■ What the exercise asks: Repeat verbatim only the lines from the opening of the material below through the one that contains "SP, CP = math.sin(PITCH), math.cos(PITCH)".

***** Raw data *****

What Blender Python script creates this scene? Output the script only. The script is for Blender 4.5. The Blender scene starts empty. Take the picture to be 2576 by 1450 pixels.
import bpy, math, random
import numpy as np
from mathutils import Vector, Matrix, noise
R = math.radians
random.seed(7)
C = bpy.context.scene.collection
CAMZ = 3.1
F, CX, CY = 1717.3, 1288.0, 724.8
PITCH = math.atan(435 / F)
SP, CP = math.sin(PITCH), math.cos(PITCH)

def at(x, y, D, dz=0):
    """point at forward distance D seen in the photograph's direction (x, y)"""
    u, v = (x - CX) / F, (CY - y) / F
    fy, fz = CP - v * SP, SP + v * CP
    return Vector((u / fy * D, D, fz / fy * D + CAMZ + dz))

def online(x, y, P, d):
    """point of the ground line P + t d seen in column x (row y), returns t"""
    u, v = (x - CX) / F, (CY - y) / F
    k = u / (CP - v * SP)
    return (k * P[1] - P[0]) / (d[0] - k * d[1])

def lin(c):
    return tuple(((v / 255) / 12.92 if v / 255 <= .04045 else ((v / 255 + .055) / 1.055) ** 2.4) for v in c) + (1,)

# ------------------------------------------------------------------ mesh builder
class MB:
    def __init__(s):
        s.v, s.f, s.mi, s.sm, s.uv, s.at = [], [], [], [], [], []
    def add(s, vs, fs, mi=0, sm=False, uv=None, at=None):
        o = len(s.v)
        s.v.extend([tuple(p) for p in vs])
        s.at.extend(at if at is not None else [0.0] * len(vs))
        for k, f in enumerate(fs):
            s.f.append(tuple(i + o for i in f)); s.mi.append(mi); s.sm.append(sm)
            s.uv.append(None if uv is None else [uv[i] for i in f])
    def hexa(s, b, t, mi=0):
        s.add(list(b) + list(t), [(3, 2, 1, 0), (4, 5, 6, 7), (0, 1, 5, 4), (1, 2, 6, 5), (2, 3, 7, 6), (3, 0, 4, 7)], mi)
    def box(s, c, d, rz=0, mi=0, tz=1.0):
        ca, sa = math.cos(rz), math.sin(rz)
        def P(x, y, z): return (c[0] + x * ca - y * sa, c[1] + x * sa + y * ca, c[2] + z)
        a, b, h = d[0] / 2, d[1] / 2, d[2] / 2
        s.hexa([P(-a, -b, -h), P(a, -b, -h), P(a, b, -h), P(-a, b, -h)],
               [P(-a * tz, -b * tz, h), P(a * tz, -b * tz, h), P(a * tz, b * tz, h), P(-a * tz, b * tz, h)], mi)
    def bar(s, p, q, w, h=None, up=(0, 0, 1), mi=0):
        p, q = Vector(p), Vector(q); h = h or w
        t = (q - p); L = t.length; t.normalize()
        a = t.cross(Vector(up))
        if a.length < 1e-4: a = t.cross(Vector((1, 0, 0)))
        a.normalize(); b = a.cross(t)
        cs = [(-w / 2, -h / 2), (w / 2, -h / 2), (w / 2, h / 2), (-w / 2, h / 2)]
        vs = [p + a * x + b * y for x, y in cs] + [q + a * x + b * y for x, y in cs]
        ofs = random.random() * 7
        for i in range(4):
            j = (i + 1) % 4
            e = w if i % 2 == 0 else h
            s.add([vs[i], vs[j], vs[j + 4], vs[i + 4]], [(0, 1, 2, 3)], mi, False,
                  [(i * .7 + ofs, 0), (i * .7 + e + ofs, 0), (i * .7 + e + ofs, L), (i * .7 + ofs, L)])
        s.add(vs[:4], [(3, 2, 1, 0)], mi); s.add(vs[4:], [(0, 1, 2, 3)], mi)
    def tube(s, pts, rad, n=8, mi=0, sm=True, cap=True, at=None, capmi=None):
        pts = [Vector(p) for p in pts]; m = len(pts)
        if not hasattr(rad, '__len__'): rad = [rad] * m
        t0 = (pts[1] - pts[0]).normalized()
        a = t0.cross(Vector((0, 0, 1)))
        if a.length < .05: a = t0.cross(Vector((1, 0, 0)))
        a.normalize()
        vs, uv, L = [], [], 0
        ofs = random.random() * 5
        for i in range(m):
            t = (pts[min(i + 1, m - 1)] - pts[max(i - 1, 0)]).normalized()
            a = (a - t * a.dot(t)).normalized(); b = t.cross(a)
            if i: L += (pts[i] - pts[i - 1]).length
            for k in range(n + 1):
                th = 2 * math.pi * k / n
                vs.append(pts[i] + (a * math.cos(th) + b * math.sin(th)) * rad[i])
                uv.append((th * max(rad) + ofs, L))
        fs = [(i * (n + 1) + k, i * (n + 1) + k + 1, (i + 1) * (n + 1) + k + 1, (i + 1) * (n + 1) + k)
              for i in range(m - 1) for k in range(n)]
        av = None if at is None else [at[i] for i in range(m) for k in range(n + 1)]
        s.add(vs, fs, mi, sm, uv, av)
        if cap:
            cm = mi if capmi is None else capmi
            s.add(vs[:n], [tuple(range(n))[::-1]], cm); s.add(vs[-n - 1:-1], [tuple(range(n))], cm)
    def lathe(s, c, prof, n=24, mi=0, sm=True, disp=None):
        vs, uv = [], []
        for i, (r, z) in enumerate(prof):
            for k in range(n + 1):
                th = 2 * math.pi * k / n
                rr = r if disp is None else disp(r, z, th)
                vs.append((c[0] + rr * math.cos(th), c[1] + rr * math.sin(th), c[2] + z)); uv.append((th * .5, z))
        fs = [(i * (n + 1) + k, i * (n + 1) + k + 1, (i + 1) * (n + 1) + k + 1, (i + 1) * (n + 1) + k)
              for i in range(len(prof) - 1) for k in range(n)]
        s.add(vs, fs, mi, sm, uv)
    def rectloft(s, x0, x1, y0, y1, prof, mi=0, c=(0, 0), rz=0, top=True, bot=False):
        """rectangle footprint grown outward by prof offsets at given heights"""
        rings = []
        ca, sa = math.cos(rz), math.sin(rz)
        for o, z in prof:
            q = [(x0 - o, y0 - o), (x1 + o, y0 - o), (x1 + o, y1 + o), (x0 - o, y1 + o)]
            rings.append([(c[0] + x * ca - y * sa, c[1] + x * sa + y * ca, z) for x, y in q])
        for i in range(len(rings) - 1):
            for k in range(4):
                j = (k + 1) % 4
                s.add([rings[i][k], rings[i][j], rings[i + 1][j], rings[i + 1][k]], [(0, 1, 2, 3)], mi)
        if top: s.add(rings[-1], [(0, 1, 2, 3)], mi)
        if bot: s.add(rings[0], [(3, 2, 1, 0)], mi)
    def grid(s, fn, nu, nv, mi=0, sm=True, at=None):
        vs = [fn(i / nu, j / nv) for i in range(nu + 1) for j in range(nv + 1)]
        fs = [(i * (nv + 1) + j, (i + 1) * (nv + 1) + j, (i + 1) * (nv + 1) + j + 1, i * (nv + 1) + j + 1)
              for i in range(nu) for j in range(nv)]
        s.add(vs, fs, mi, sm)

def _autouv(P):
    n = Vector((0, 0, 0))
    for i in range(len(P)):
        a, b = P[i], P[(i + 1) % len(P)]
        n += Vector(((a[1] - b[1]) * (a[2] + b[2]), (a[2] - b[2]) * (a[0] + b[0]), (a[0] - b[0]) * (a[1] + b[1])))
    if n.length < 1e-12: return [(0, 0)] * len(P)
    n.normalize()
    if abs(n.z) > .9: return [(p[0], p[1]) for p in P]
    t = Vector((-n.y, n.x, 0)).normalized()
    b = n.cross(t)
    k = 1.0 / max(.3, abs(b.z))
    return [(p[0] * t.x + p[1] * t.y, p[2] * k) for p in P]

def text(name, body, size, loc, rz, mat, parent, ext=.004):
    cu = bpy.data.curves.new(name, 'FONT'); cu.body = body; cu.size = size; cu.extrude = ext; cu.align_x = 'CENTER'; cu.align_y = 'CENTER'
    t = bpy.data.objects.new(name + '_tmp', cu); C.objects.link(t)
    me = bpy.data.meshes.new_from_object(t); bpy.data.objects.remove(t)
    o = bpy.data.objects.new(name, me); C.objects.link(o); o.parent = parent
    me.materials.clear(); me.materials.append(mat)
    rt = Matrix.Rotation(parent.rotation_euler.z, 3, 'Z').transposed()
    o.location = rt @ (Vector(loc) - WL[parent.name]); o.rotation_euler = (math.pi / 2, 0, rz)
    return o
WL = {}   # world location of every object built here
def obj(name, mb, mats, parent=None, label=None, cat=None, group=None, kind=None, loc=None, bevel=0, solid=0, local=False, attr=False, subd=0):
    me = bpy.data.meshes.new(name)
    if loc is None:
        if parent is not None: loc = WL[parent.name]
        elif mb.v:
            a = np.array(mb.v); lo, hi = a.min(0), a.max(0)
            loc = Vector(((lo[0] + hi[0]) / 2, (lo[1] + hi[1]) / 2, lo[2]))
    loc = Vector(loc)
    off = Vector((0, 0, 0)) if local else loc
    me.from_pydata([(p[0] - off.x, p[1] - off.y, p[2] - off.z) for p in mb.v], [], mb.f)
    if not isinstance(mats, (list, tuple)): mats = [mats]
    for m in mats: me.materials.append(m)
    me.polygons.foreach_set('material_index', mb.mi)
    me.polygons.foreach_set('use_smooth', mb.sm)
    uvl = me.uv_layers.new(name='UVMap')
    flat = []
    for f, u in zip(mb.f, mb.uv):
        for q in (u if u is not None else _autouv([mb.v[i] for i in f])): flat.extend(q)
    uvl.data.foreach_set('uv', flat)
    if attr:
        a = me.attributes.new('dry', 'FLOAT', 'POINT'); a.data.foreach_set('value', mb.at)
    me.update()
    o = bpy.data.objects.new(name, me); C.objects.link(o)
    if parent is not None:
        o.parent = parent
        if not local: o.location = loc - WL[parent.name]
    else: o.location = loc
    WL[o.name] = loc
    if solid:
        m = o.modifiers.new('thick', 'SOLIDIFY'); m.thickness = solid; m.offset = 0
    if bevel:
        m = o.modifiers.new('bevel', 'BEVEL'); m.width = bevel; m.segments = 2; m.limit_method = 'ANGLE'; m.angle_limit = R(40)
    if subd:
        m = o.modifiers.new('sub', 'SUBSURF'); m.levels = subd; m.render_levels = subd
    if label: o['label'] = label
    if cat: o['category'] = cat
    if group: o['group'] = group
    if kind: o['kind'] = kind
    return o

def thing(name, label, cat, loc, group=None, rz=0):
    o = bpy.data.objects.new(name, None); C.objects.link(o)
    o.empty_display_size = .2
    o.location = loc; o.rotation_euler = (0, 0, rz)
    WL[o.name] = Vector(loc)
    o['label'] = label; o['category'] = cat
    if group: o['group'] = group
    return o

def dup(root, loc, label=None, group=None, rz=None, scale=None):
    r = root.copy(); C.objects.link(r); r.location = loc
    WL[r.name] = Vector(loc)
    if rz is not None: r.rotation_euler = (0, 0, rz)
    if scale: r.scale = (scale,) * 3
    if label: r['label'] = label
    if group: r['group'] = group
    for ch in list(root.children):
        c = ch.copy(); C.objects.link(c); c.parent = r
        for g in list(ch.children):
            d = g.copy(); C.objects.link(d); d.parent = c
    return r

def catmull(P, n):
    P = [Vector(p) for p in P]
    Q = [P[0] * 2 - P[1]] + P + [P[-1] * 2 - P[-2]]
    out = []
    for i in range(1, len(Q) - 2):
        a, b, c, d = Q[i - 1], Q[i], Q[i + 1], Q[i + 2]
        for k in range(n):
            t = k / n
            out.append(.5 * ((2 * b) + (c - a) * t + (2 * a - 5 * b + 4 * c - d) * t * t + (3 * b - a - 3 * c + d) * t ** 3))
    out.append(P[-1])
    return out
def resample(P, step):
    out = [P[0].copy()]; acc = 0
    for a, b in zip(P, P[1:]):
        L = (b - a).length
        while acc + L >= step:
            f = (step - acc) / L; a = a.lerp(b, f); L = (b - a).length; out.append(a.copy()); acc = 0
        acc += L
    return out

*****

■ Result of this task:
What Blender Python script creates this scene? Output the script only. The script is for Blender 4.5. The Blender scene starts empty. Take the picture to be 2576 by 1450 pixels.
import bpy, math, random
import numpy as np
from mathutils import Vector, Matrix, noise
R = math.radians
random.seed(7)
C = bpy.context.scene.collection
CAMZ = 3.1
F, CX, CY = 1717.3, 1288.0, 724.8
PITCH = math.atan(435 / F)
SP, CP = math.sin(PITCH), math.cos(PITCH)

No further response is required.